What is the only number that is equal to twice the sum of it's digits?

Answer 1

Well 18 works. [1+8 = 9]. It's not exactly the only one, though. Consider zero. The sum of the digits (0) is zero. And twice zero = zero.

Here are some ideas to see if there are others: For 1-digit numbers, the number is the sum, so the zero, above, is the only one that satisfies the conditions. For 2-digit numbers, the largest sum possible is 18 [99: 9 + 9]. Twice that sum is 36, so no numbers greater than 36 (with 2-digit numbers).

Now consider the unknown number with digits AB. So the sum = A + B, and the number = 10*A + B. Now the number is twice the sum, so:

10*A + B = 2*(A + B).

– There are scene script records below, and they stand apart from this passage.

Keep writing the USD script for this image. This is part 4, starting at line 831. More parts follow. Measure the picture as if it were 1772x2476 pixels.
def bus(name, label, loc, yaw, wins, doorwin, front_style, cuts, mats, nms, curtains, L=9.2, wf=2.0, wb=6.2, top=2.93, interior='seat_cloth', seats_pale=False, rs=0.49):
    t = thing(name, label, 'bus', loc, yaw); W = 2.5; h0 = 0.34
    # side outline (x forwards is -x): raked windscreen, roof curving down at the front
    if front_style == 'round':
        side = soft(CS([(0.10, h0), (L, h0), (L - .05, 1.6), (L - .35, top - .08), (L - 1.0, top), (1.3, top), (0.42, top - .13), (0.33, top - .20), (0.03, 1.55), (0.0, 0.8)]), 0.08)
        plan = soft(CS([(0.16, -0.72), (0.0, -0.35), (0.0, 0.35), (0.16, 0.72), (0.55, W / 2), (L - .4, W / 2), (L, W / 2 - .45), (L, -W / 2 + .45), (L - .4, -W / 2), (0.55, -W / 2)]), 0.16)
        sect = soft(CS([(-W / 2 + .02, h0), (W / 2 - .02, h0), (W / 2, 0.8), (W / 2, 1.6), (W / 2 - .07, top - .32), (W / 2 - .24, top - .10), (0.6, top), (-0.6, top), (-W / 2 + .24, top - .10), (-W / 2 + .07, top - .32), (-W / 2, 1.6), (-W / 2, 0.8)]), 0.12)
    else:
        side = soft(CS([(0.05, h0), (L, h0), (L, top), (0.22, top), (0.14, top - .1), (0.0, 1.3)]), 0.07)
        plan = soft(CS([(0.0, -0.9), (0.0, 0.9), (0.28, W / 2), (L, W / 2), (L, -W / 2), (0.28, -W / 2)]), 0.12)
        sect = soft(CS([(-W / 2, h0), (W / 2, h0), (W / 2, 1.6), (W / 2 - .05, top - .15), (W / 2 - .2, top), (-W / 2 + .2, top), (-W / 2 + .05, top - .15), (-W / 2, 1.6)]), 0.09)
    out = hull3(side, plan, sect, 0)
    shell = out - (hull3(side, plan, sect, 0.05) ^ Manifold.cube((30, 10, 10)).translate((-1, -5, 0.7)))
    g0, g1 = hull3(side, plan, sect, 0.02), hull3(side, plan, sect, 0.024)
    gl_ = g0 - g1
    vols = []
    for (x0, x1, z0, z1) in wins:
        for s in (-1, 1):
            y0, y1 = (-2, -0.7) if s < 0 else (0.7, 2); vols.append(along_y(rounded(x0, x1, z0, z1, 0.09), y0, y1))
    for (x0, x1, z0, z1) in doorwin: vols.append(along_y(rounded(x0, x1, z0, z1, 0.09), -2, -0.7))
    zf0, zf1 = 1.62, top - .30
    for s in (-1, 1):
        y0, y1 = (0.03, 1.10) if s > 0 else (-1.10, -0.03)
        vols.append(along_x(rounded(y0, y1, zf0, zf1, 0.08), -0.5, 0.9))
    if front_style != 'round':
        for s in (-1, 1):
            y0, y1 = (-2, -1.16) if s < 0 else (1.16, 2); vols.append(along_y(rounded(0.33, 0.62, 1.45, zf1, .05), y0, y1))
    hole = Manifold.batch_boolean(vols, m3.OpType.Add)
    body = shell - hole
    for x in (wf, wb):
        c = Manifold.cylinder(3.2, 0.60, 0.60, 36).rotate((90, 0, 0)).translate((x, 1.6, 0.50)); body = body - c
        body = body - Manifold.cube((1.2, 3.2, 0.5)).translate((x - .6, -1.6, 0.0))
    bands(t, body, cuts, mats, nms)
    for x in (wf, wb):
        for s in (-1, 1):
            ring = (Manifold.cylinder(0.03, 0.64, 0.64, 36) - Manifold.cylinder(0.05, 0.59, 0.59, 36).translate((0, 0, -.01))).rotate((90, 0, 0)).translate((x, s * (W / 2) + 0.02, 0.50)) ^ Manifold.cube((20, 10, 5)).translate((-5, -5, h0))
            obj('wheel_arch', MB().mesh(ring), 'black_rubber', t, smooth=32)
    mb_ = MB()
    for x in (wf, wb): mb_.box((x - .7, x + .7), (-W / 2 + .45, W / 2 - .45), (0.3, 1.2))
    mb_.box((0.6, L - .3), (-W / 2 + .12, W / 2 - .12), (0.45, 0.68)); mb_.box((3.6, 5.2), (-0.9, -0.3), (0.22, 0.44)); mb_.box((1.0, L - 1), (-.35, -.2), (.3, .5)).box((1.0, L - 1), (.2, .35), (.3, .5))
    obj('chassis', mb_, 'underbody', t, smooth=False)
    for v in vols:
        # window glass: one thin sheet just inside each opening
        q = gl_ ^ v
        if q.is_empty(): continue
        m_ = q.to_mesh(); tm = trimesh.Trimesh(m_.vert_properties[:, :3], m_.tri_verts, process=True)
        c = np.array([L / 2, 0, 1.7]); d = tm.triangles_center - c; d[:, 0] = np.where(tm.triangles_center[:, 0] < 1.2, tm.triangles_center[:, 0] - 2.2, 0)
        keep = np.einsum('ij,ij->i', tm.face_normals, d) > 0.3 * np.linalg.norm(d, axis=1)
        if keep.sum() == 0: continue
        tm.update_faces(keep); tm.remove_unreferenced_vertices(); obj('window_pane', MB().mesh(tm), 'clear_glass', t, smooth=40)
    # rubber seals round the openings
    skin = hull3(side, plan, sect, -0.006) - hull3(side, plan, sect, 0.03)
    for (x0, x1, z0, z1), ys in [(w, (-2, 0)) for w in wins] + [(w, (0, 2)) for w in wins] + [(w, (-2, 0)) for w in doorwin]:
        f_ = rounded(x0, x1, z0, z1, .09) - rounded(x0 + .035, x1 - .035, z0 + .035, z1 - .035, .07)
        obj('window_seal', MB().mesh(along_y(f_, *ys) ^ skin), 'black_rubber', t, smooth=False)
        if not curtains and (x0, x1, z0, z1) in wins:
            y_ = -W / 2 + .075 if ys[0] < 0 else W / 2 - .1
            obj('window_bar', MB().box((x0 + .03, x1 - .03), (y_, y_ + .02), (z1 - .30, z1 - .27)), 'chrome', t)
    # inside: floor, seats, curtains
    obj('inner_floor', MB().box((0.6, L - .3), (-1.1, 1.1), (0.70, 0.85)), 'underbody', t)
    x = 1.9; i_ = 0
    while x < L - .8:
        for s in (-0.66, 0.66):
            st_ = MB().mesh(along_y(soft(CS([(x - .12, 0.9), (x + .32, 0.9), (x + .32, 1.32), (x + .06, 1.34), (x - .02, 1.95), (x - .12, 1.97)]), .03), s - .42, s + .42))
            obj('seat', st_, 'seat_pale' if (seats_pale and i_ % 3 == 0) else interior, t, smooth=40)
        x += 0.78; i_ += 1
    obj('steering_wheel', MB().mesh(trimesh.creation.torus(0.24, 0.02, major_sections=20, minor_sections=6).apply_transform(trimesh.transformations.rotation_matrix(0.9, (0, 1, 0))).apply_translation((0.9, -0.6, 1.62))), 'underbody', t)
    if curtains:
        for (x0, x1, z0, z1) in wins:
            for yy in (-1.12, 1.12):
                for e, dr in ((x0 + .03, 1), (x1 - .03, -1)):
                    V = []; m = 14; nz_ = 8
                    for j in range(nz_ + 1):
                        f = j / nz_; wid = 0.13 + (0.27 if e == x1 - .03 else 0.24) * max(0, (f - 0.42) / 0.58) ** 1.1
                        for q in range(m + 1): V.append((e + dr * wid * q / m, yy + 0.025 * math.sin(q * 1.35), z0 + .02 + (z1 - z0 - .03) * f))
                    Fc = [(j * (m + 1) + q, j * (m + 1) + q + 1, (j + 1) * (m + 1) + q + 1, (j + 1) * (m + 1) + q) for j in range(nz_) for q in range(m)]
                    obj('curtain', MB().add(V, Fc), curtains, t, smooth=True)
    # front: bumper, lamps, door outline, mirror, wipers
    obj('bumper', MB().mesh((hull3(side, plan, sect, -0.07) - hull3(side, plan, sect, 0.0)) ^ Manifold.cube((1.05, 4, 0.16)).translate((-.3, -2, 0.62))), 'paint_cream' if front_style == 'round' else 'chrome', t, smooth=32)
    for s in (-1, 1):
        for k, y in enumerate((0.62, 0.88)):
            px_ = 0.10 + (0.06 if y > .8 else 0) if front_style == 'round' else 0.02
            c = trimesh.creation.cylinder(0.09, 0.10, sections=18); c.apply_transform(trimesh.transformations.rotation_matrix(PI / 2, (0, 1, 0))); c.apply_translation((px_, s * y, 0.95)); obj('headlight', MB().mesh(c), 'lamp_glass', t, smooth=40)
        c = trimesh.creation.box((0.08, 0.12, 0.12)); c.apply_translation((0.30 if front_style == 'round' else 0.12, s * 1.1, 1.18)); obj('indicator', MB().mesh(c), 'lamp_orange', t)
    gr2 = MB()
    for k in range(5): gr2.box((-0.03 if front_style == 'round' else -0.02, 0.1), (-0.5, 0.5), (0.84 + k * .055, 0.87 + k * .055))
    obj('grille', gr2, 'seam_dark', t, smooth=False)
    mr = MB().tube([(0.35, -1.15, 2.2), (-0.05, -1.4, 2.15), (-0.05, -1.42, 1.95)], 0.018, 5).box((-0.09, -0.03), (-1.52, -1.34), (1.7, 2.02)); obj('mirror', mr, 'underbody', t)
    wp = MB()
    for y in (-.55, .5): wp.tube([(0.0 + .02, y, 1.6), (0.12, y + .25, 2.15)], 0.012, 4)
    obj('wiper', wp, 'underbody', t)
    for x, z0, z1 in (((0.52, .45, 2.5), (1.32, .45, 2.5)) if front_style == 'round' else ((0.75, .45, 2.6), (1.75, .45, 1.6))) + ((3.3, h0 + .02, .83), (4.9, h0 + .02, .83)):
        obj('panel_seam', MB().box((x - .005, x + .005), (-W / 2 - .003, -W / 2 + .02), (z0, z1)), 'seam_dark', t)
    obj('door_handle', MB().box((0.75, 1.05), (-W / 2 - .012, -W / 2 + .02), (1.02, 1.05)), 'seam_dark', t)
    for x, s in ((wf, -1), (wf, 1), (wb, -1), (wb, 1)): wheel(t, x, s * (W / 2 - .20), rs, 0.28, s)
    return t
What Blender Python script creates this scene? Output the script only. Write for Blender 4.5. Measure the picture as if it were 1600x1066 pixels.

Rearranging, we have 8*A = B, so you can substitute whole numbers for A, and calculate B. There is the trivial case of zero: 8*0 = 0, which was already covered. If A = 1, then B = 8, which gives us 18. With A = 2, then B= 16, so that's not a 2-digit number. So 18 is the only 2-digit number.

What about 3-digits: the largest 3-digit sum is 9+9+9=27. Twice that is 54, which is a 2-digit number. So there can be no 3-digit numbers, satisfying the conditions.